Emerson’s Future Ohio R&D Center to Work on Data Center Cooling Technology

R&D center on Ohio university campus to study free cooling, intelligent cooling system controls for data centers

Emerson Network Power is building a research and development center on the University of Dayton campus in Ohio where it will have a dedicated facility for developing new data center cooling technology.

Called Emerson Innovation Center, the 38,000 square foot building is expected to open in late 2015, the company said. The data center portion of it will work on “next-generation” approaches to controlling data center environments and managing heat.

While vendors have increased efficiency of data center cooling products incrementally, there has not been innovation in cooling technology as disruptive as innovation in IT technology it supports.

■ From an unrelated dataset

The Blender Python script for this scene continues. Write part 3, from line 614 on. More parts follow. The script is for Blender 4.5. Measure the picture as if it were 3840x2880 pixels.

The most radically different approach introduced in recent years has been cooling servers by submerging motherboards into dielectric fluid, but there has not been wide scale adoption of products from the handful of vendors in this category.

Energy consumption by cooling systems is one of the biggest operating expenses in data centers, so the space is ripe for disruption.

Rather than looking for disruptive technologies, however, Emerson’s R&D center will collaborate with researchers and students from the university’s school of engineering on intelligent cooling technologies and controls that improve energy efficiency and maximize the use of free cooling.

“The complex, dynamic nature of today’s data center requires more than just new cooling technologies,” John Schneider, vice president and general manager of thermal management at Emerson, said in a statement.

All-in-all, the $35 million center will employ between 30 and 50 people. Besides the data center research module, it will have facilities for supermarket refrigeration, food service operations, residential connected homes, and light commercial buildings.